After months of acrimony between the McCain and Palin camps over who was more to blame for their defeat by Obama, Palin has evidently decided that the hatchet should be buried — and not in McCain’s back.

Yet her decision to endorse a notoriously moderate Republican stalwart over a Tea Party favourite drew gasps of dismay and a flood of bewildered complaints to Palin’s Facebook page, which has almost 1.3m readers. “I’m extremely disappointed that you would campaign for John McCain,” wrote Patricia Brown, one of her Facebook fans. “He is not a conservative. It makes me wonder if you really believe what you say.”

The Texan tea set have also been stunned by Palin’s support for Governor Rick Perry, who is running for re-election this year. Perry is being challenged by Debra Medina, a former nurse and businesswoman and an early Tea Party campaigner.

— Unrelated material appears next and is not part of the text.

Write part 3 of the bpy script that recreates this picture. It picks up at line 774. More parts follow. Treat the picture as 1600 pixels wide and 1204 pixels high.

“I can’t believe you are backing Perry,” said Christi Cameron, a Medina supporter. “Something is wrong.”

The fuss underlined both the fragile state of the fledgling Tea Party movement, which remains riven with policy disagreements over how its revolt should be managed, and the contradictory pressures of Palin’s widely expected presidential ambitions.

Is she buttering up the party because she intends to run for the White House as a Republican? Or will the Tea Party provide a launchpad for an independent bid? For all its chaotic quarrelling and reckless rhetoric — one speaker warned Americans they would be “boiled to death in the cauldron of the nanny state” — a convention organiser insisted that “people of quality and maturity” were emerging to lead it.

For Republican grandees scenting a comeback after the fiasco of Obama’s imploding healthcare reforms, Palin and her teatime antics represent either an opportunity or a threat, and few have decided which it is.

Even as the Tea Party was drawing up plans for a formal committee that will raise funds and direct support to conservative candidates, senior Republican officials were announcing a scheme of their own to create a new right-wing think tank that will help design the party’s future policies.

The soon-to-be-launched American Action Network includes party heavyweights such as Jeb Bush, brother of George W and a former Florida governor; Haley Barbour, the governor of Mississippi; and the former senator Norm Coleman from Minnesota.

Republican officials recognise that the enthusiasm and commitment of the Tea Party activists could prove a beneficial factor in future elections. Yet many also worry that the Tea Party image of belligerent extremism may alienate middle-of-the-road voters who might be regretting their support for Obama last year.

From the “moose-shootin’ mama” from Alaska — also described in song as “the shining light on the right that the left just doesn’t get” — there was only polite evasion last week as Palin kept the world guessing about her political intentions. The nearest she came to a hint was: “It’s important to keep faith with people who put a little bit of their faith in you.”